Records with scene code
◇ ◇ ◇ ◇ ◇
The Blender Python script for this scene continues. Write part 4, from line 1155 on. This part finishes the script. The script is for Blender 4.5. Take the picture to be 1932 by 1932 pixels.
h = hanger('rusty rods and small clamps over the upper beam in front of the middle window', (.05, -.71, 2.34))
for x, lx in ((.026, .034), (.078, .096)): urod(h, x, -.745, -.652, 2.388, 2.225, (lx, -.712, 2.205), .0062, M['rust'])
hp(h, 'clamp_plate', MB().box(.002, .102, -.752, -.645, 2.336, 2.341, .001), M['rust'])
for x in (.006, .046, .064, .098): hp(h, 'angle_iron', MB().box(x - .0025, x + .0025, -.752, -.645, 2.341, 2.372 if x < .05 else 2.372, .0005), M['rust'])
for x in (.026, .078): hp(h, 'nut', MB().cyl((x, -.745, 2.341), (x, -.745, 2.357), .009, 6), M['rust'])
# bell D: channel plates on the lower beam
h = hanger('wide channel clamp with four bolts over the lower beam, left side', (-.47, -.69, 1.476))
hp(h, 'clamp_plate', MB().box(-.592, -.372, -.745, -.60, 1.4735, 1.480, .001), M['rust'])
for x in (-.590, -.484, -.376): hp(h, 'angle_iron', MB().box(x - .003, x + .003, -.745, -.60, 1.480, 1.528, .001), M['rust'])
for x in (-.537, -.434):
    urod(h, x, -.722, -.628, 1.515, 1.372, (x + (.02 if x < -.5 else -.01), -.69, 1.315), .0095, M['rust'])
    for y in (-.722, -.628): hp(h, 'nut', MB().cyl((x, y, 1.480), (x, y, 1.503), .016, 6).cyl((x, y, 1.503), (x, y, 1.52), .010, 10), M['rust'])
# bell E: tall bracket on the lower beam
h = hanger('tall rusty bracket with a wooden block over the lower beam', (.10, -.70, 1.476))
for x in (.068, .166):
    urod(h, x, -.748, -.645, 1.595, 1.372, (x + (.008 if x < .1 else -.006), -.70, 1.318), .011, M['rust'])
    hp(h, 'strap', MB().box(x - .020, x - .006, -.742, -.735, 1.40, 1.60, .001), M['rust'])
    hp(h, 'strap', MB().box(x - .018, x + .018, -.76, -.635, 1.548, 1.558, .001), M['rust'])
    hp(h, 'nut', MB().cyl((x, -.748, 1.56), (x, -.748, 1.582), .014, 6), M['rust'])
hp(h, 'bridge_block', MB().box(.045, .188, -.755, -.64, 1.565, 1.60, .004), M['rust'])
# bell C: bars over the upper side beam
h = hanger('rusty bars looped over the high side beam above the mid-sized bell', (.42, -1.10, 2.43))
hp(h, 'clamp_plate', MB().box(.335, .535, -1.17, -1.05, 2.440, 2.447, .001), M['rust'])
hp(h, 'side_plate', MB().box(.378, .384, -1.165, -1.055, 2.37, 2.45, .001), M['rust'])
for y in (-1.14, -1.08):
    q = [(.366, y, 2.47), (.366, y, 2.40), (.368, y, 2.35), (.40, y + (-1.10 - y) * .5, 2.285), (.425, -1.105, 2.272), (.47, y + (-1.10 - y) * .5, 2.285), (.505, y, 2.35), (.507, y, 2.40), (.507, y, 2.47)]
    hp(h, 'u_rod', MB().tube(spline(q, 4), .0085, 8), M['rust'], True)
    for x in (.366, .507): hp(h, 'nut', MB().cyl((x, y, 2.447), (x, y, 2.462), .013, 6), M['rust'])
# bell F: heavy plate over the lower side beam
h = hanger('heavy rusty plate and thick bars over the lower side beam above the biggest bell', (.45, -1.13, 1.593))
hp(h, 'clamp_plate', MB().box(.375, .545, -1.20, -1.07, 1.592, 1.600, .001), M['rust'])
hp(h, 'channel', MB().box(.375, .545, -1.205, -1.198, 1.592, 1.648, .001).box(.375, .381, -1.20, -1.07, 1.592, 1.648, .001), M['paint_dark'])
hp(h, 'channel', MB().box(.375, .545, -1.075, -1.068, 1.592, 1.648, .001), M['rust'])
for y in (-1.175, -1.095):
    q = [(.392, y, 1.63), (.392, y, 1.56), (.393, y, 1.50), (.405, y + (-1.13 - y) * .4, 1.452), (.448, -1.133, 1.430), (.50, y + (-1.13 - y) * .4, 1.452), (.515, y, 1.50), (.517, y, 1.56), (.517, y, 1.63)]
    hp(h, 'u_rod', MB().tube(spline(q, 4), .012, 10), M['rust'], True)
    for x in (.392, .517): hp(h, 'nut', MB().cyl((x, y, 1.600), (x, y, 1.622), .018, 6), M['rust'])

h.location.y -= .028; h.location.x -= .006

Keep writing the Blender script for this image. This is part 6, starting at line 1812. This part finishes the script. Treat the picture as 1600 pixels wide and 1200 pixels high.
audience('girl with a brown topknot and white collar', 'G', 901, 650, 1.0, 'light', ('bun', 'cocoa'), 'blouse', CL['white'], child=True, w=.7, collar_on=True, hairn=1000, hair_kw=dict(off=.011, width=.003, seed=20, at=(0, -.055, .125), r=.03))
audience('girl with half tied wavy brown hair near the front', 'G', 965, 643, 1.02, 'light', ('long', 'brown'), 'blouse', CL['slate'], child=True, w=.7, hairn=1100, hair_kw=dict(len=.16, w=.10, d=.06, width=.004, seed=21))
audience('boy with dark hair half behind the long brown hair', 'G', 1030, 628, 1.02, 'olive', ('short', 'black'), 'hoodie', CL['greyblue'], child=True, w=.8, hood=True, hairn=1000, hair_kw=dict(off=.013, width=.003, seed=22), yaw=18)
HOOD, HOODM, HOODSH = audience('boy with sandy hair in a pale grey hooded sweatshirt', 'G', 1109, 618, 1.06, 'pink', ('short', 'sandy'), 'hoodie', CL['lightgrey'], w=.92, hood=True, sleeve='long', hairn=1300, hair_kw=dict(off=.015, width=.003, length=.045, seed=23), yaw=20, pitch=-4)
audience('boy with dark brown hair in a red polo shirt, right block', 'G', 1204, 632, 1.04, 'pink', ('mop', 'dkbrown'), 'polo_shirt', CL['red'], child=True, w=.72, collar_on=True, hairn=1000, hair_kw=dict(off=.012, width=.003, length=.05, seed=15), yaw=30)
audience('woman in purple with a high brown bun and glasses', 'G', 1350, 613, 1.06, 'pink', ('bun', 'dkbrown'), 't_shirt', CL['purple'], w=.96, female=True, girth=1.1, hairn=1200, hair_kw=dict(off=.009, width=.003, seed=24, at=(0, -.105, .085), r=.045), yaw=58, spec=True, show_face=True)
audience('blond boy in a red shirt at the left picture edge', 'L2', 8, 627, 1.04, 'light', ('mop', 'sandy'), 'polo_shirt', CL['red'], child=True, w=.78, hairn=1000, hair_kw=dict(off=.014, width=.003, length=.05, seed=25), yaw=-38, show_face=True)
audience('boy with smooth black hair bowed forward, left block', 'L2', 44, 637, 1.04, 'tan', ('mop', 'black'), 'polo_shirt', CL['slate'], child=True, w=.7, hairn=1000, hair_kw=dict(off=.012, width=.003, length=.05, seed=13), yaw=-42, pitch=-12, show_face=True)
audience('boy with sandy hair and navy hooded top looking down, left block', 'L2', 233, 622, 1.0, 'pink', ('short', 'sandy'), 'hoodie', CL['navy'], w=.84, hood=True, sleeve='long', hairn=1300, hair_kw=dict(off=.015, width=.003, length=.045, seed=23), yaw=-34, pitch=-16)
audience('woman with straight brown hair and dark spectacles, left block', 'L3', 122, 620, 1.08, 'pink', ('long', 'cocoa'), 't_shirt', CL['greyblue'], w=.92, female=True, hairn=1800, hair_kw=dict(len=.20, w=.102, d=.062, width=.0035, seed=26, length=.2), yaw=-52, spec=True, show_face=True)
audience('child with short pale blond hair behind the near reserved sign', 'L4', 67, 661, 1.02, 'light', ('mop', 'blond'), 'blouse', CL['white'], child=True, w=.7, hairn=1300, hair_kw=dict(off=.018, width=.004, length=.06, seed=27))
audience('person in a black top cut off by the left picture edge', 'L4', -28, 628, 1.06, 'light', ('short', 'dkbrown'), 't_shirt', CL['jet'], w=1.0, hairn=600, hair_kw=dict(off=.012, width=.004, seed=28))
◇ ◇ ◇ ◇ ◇
- Written request
Tally the lines in the entries above that hold the word "high". Reply with nothing but that count.

- Result of this exercise
3